“The Little Knife” may not necessarily be the best short story that Michael Chabon ever wrote or even the most representative of character and event. It is, after all, one of five which comprise the second half of his collection, A Model World and Other Stories. The five tales grouped together under the subheading Part II: The Lost World are all connected through the unifying device of the same family unit being the center of each story. Part I: A Model World, by contrast, features stories that are not similarly defined by any such associational linkage. Thus, in its role as one singular part of an otherwise cohesive whole, “The Little Knife” stands out as a little more idiosyncratic than fully representative of Chabon’s short fiction overall, but situated within the heart of the story is an element which can be more broadly applied across the swath of his body of work.
Nathan Shapiro is the 10-year-old protagonist at the center of the domestic drama being told in “The Little Knife.” He must bear brutal witness to the sight of his parents arguing pretty much non-stop. He is quite, shy, introspective, a big reader with few friends and no social life. On top of all that, he has a younger brother and the sibling rivalry is intensifying a result of Nathan’s jealousy toward Ricky’s easy popularity. The title cutting instrument becomes the talisman buy which this outsider living in a world forced upon him seeks to gain some small measure of control. He will use it to stimulate the argumentative nature of his parents which cause him such pain. It may be counterintuitive to the point of unconscious masochism, but at least he will finally have a feeling of control over the external forces bearing down upon him. This is heady stuff for a 10-year-old, of course, and that is likely the point of making Nathan the focus of this family drama. It is here, within this story, Chabon seems to be saying relative to his other short stories, where it all begins.
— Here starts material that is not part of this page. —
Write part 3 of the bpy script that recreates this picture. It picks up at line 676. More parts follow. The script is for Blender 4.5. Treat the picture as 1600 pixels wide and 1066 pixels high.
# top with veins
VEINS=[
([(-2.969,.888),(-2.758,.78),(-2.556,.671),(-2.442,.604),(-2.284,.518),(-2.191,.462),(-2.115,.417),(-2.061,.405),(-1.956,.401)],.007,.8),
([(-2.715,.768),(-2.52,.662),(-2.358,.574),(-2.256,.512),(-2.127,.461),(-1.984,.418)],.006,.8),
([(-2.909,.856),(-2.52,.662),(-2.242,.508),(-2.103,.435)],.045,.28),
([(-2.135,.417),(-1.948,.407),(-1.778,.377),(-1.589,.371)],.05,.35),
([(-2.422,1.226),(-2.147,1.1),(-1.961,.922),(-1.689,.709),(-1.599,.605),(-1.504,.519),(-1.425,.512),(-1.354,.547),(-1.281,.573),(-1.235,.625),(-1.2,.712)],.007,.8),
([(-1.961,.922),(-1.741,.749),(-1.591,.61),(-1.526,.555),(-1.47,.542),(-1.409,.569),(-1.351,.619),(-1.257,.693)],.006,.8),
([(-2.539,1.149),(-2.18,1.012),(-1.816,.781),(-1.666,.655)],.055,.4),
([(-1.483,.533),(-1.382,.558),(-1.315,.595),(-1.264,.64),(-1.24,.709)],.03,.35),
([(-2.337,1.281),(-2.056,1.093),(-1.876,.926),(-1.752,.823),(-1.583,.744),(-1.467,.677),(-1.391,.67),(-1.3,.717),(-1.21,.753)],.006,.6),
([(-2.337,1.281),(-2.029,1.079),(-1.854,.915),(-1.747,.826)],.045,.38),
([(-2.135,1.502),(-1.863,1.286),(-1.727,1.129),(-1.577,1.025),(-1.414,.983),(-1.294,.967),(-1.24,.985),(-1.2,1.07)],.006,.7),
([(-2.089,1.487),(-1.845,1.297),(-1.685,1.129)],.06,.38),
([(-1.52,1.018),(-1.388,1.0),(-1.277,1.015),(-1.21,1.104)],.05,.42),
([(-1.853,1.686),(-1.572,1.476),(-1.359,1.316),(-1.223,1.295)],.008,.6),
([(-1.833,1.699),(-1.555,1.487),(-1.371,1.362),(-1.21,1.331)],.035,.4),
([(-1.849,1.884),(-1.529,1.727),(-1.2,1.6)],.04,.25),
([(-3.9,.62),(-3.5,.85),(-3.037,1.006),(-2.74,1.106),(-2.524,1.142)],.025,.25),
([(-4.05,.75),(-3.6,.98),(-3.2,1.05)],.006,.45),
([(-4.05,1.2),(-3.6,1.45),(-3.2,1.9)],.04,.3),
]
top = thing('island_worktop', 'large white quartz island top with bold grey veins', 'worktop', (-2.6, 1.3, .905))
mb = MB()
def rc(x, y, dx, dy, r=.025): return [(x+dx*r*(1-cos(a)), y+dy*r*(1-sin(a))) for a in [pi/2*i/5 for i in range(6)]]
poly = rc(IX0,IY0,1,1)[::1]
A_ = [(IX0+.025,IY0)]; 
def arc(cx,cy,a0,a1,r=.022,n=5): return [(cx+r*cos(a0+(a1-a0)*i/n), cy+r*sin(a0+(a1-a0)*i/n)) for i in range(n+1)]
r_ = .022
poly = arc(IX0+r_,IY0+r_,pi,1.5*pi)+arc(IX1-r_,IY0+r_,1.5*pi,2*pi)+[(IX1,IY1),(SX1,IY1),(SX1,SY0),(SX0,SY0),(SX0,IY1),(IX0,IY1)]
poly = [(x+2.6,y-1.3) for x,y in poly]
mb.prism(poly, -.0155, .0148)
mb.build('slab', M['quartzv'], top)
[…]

What begins in childhood eventually becomes expressed in adulthood as that existential despair over having no say even in the course of much of one’s own life. A little chunk of little Nathan can be found in Ira in the story “S Angel” who while attending his cousin Sheila’s wedding is all but sexually assaulted by a hot guest and whom he has no trouble rejecting because control over his love life is permanently out of his hands thanks to the institution of marriage and the taboo against incest. The desperation of the little boy who steals a knife as a small screw-you to the world is also found in “A Model World” at moment he opens up the cover of a book titled Antarctic Models of Induced Nephokinesis. It is expressed failed marriage of Bobby and Suzette in “Ocean Avenue” when their divorce is marked by revenge selling the priceless collectibles held so dear by the other.
These are the populating the short stories of Michal Chabon. He is not great innovator in the art of telling a story, preferring the classical approach which has worked for writers from Chekhov to Ann Beattie. He is no creator of characters made memorable by their flawed humanity like a Carson McCullers or Flannery O’Connor. He does not seek to engage the fantastical to make normal human behavior seem a little more explicable like Shirley Jackson. He simply tells stories in a straightforward manner about people living normal lives of quiet desperation. A desperation informed not by exceptional existential crises, but the everyday sort experienced by everyone who wonders if the moment will ever come when they can just get a firm grip on the direction of the rest of their life.